**Supplied material**:
+--
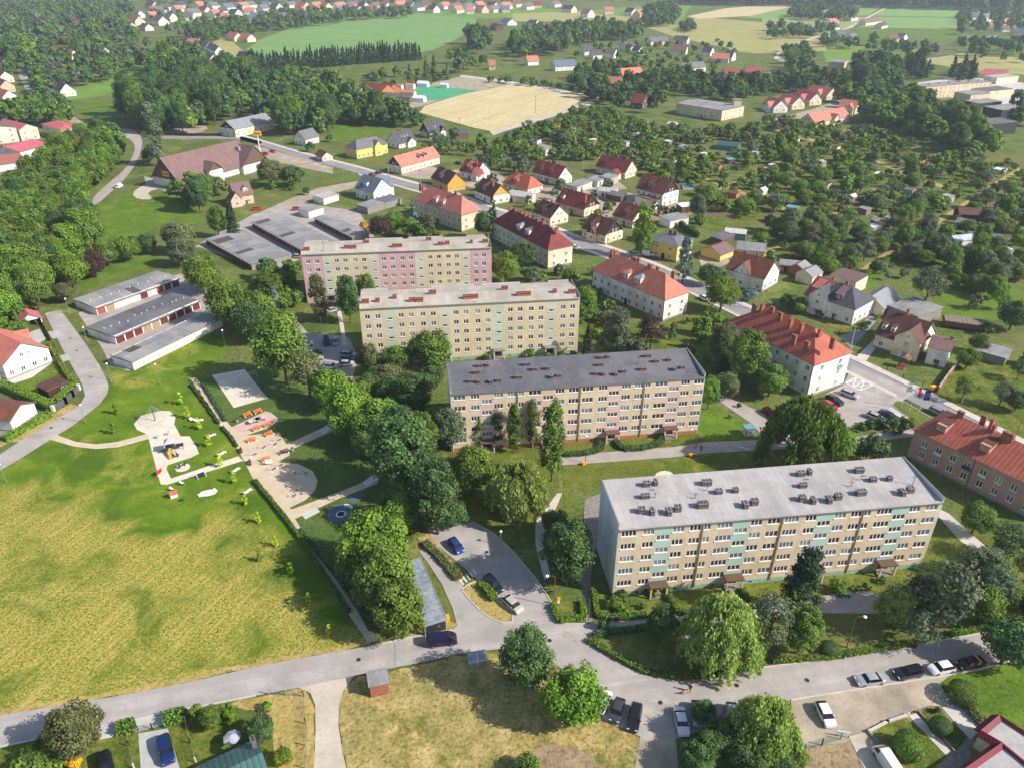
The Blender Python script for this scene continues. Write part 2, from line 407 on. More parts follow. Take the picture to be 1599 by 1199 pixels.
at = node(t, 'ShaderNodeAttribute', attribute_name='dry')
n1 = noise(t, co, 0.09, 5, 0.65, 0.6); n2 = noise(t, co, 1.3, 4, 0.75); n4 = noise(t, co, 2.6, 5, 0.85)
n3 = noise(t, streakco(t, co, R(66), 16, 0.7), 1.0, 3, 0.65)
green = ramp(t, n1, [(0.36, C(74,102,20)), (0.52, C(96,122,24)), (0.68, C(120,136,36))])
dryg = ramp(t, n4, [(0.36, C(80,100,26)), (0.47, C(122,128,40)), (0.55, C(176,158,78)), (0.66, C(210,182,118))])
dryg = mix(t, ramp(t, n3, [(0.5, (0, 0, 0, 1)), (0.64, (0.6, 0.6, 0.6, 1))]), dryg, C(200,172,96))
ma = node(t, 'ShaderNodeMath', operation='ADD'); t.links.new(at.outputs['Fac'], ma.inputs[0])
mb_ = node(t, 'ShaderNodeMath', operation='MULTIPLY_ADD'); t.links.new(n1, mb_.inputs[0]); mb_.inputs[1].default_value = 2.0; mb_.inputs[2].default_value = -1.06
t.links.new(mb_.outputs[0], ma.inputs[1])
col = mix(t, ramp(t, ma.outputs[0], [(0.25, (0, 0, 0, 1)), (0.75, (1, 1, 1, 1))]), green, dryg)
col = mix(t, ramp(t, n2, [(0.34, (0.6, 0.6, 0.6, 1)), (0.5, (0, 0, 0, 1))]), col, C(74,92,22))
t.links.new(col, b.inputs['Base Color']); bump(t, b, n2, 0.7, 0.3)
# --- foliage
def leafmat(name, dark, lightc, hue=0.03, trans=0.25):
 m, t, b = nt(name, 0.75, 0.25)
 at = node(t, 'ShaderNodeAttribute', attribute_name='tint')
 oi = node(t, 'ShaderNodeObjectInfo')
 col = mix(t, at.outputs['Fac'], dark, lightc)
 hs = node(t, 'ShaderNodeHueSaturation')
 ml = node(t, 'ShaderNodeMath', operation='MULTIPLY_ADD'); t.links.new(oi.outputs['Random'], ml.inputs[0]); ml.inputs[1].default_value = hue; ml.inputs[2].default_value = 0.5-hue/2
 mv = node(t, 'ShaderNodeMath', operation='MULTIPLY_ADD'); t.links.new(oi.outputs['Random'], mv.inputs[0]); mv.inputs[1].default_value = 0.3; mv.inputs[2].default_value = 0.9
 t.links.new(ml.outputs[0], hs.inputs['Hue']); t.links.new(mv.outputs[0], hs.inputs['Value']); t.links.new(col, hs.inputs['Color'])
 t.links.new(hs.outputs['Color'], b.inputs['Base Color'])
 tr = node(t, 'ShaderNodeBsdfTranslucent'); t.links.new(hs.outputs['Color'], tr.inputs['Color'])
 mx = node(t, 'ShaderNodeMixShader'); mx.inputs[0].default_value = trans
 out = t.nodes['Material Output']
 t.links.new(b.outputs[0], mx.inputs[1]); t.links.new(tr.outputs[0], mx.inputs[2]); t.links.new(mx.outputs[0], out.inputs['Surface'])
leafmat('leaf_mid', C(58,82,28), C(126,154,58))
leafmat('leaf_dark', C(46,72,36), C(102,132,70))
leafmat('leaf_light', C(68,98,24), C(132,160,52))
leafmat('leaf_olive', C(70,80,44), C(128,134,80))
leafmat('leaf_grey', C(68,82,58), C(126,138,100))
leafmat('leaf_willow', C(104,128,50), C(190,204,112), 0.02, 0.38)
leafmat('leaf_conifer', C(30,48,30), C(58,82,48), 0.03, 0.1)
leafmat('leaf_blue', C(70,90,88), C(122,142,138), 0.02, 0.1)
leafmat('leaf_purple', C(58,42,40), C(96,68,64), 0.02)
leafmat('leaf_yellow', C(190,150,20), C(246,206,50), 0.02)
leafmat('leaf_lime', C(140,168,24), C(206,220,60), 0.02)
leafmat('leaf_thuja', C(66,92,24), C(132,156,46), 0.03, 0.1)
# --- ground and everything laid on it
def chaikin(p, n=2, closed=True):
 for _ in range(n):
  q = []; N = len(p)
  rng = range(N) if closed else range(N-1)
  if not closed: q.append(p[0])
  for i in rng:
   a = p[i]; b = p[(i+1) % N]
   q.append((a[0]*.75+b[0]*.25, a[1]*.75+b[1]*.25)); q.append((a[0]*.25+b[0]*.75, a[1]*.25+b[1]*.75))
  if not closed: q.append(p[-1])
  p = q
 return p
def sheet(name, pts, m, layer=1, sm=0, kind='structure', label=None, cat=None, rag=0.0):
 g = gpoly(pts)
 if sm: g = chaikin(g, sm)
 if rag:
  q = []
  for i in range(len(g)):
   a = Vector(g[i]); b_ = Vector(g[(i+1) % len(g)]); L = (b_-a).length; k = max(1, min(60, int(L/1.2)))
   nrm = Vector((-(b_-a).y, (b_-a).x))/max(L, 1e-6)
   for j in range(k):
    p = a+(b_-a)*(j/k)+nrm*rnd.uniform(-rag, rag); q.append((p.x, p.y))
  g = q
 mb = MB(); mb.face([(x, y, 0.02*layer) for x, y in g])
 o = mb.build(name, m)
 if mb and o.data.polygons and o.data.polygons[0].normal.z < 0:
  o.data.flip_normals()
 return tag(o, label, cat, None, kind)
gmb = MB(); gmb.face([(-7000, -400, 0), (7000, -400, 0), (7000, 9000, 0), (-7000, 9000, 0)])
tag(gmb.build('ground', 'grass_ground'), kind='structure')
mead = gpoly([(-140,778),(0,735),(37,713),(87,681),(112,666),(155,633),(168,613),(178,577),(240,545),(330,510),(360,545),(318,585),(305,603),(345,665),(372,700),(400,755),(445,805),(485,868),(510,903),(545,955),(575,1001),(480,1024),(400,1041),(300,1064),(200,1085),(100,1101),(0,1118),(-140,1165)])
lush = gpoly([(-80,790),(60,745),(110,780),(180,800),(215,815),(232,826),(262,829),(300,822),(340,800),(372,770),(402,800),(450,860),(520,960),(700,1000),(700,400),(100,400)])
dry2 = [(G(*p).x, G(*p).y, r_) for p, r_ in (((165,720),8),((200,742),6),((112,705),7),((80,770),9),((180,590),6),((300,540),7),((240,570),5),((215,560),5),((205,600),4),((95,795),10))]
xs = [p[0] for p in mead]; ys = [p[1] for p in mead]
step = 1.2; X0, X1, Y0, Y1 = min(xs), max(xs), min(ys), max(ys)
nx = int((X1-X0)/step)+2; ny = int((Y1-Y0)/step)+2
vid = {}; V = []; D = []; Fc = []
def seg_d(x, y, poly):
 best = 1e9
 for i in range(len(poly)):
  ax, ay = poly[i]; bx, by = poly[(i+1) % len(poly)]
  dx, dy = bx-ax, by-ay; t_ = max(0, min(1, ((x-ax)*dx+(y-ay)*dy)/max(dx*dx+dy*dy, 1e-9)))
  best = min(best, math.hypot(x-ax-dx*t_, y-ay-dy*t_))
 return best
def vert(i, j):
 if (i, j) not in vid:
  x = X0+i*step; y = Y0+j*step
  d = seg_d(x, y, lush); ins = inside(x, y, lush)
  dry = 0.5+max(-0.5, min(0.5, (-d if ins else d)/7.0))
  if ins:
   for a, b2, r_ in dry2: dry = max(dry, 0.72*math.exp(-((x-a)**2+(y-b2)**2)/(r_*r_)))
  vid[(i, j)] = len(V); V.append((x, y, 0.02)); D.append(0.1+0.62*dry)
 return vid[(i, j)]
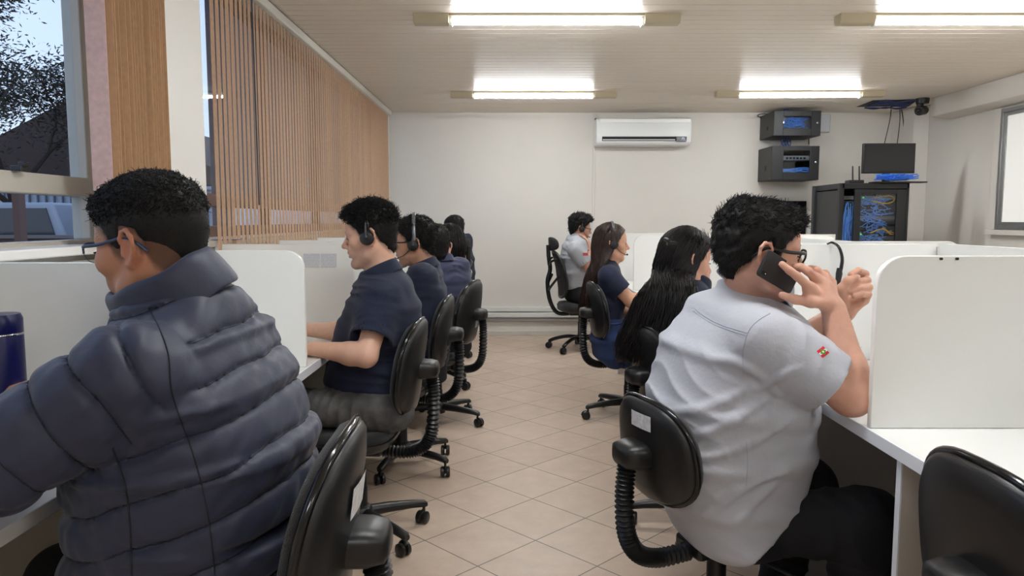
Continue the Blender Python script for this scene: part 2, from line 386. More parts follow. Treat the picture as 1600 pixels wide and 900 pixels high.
+--
**What is required**: Retype each line of the listing above word for word. Exclude the pictures.

**Written solution**:
The Blender Python script for this scene continues. Write part 2, from line 407 on. More parts follow. Take the picture to be 1599 by 1199 pixels.
at = node(t, 'ShaderNodeAttribute', attribute_name='dry')
n1 = noise(t, co, 0.09, 5, 0.65, 0.6); n2 = noise(t, co, 1.3, 4, 0.75); n4 = noise(t, co, 2.6, 5, 0.85)
n3 = noise(t, streakco(t, co, R(66), 16, 0.7), 1.0, 3, 0.65)
green = ramp(t, n1, [(0.36, C(74,102,20)), (0.52, C(96,122,24)), (0.68, C(120,136,36))])
dryg = ramp(t, n4, [(0.36, C(80,100,26)), (0.47, C(122,128,40)), (0.55, C(176,158,78)), (0.66, C(210,182,118))])
dryg = mix(t, ramp(t, n3, [(0.5, (0, 0, 0, 1)), (0.64, (0.6, 0.6, 0.6, 1))]), dryg, C(200,172,96))
ma = node(t, 'ShaderNodeMath', operation='ADD'); t.links.new(at.outputs['Fac'], ma.inputs[0])
mb_ = node(t, 'ShaderNodeMath', operation='MULTIPLY_ADD'); t.links.new(n1, mb_.inputs[0]); mb_.inputs[1].default_value = 2.0; mb_.inputs[2].default_value = -1.06
t.links.new(mb_.outputs[0], ma.inputs[1])
col = mix(t, ramp(t, ma.outputs[0], [(0.25, (0, 0, 0, 1)), (0.75, (1, 1, 1, 1))]), green, dryg)
col = mix(t, ramp(t, n2, [(0.34, (0.6, 0.6, 0.6, 1)), (0.5, (0, 0, 0, 1))]), col, C(74,92,22))
t.links.new(col, b.inputs['Base Color']); bump(t, b, n2, 0.7, 0.3)
# --- foliage
def leafmat(name, dark, lightc, hue=0.03, trans=0.25):
 m, t, b = nt(name, 0.75, 0.25)
 at = node(t, 'ShaderNodeAttribute', attribute_name='tint')
 oi = node(t, 'ShaderNodeObjectInfo')
 col = mix(t, at.outputs['Fac'], dark, lightc)
 hs = node(t, 'ShaderNodeHueSaturation')
 ml = node(t, 'ShaderNodeMath', operation='MULTIPLY_ADD'); t.links.new(oi.outputs['Random'], ml.inputs[0]); ml.inputs[1].default_value = hue; ml.inputs[2].default_value = 0.5-hue/2
 mv = node(t, 'ShaderNodeMath', operation='MULTIPLY_ADD'); t.links.new(oi.outputs['Random'], mv.inputs[0]); mv.inputs[1].default_value = 0.3; mv.inputs[2].default_value = 0.9
 t.links.new(ml.outputs[0], hs.inputs['Hue']); t.links.new(mv.outputs[0], hs.inputs['Value']); t.links.new(col, hs.inputs['Color'])
 t.links.new(hs.outputs['Color'], b.inputs['Base Color'])
 tr = node(t, 'ShaderNodeBsdfTranslucent'); t.links.new(hs.outputs['Color'], tr.inputs['Color'])
 mx = node(t, 'ShaderNodeMixShader'); mx.inputs[0].default_value = trans
 out = t.nodes['Material Output']
 t.links.new(b.outputs[0], mx.inputs[1]); t.links.new(tr.outputs[0], mx.inputs[2]); t.links.new(mx.outputs[0], out.inputs['Surface'])
leafmat('leaf_mid', C(58,82,28), C(126,154,58))
leafmat('leaf_dark', C(46,72,36), C(102,132,70))
leafmat('leaf_light', C(68,98,24), C(132,160,52))
leafmat('leaf_olive', C(70,80,44), C(128,134,80))
leafmat('leaf_grey', C(68,82,58), C(126,138,100))
leafmat('leaf_willow', C(104,128,50), C(190,204,112), 0.02, 0.38)
leafmat('leaf_conifer', C(30,48,30), C(58,82,48), 0.03, 0.1)
leafmat('leaf_blue', C(70,90,88), C(122,142,138), 0.02, 0.1)
leafmat('leaf_purple', C(58,42,40), C(96,68,64), 0.02)
leafmat('leaf_yellow', C(190,150,20), C(246,206,50), 0.02)
leafmat('leaf_lime', C(140,168,24), C(206,220,60), 0.02)
leafmat('leaf_thuja', C(66,92,24), C(132,156,46), 0.03, 0.1)
# --- ground and everything laid on it
def chaikin(p, n=2, closed=True):
 for _ in range(n):
  q = []; N = len(p)
  rng = range(N) if closed else range(N-1)
  if not closed: q.append(p[0])
  for i in rng:
   a = p[i]; b = p[(i+1) % N]
   q.append((a[0]*.75+b[0]*.25, a[1]*.75+b[1]*.25)); q.append((a[0]*.25+b[0]*.75, a[1]*.25+b[1]*.75))
  if not closed: q.append(p[-1])
  p = q
 return p
def sheet(name, pts, m, layer=1, sm=0, kind='structure', label=None, cat=None, rag=0.0):
 g = gpoly(pts)
 if sm: g = chaikin(g, sm)
 if rag:
  q = []
  for i in range(len(g)):
   a = Vector(g[i]); b_ = Vector(g[(i+1) % len(g)]); L = (b_-a).length; k = max(1, min(60, int(L/1.2)))
   nrm = Vector((-(b_-a).y, (b_-a).x))/max(L, 1e-6)
   for j in range(k):
    p = a+(b_-a)*(j/k)+nrm*rnd.uniform(-rag, rag); q.append((p.x, p.y))
  g = q
 mb = MB(); mb.face([(x, y, 0.02*layer) for x, y in g])
 o = mb.build(name, m)
 if mb and o.data.polygons and o.data.polygons[0].normal.z < 0:
  o.data.flip_normals()
 return tag(o, label, cat, None, kind)
gmb = MB(); gmb.face([(-7000, -400, 0), (7000, -400, 0), (7000, 9000, 0), (-7000, 9000, 0)])
tag(gmb.build('ground', 'grass_ground'), kind='structure')
mead = gpoly([(-140,778),(0,735),(37,713),(87,681),(112,666),(155,633),(168,613),(178,577),(240,545),(330,510),(360,545),(318,585),(305,603),(345,665),(372,700),(400,755),(445,805),(485,868),(510,903),(545,955),(575,1001),(480,1024),(400,1041),(300,1064),(200,1085),(100,1101),(0,1118),(-140,1165)])
lush = gpoly([(-80,790),(60,745),(110,780),(180,800),(215,815),(232,826),(262,829),(300,822),(340,800),(372,770),(402,800),(450,860),(520,960),(700,1000),(700,400),(100,400)])
dry2 = [(G(*p).x, G(*p).y, r_) for p, r_ in (((165,720),8),((200,742),6),((112,705),7),((80,770),9),((180,590),6),((300,540),7),((240,570),5),((215,560),5),((205,600),4),((95,795),10))]
xs = [p[0] for p in mead]; ys = [p[1] for p in mead]
step = 1.2; X0, X1, Y0, Y1 = min(xs), max(xs), min(ys), max(ys)
nx = int((X1-X0)/step)+2; ny = int((Y1-Y0)/step)+2
vid = {}; V = []; D = []; Fc = []
def seg_d(x, y, poly):
 best = 1e9
 for i in range(len(poly)):
  ax, ay = poly[i]; bx, by = poly[(i+1) % len(poly)]
  dx, dy = bx-ax, by-ay; t_ = max(0, min(1, ((x-ax)*dx+(y-ay)*dy)/max(dx*dx+dy*dy, 1e-9)))
  best = min(best, math.hypot(x-ax-dx*t_, y-ay-dy*t_))
 return best
def vert(i, j):
 if (i, j) not in vid:
  x = X0+i*step; y = Y0+j*step
  d = seg_d(x, y, lush); ins = inside(x, y, lush)
  dry = 0.5+max(-0.5, min(0.5, (-d if ins else d)/7.0))
  if ins:
   for a, b2, r_ in dry2: dry = max(dry, 0.72*math.exp(-((x-a)**2+(y-b2)**2)/(r_*r_)))
  vid[(i, j)] = len(V); V.append((x, y, 0.02)); D.append(0.1+0.62*dry)
 return vid[(i, j)]
Continue the Blender Python script for this scene: part 2, from line 386. More parts follow. Treat the picture as 1600 pixels wide and 900 pixels high.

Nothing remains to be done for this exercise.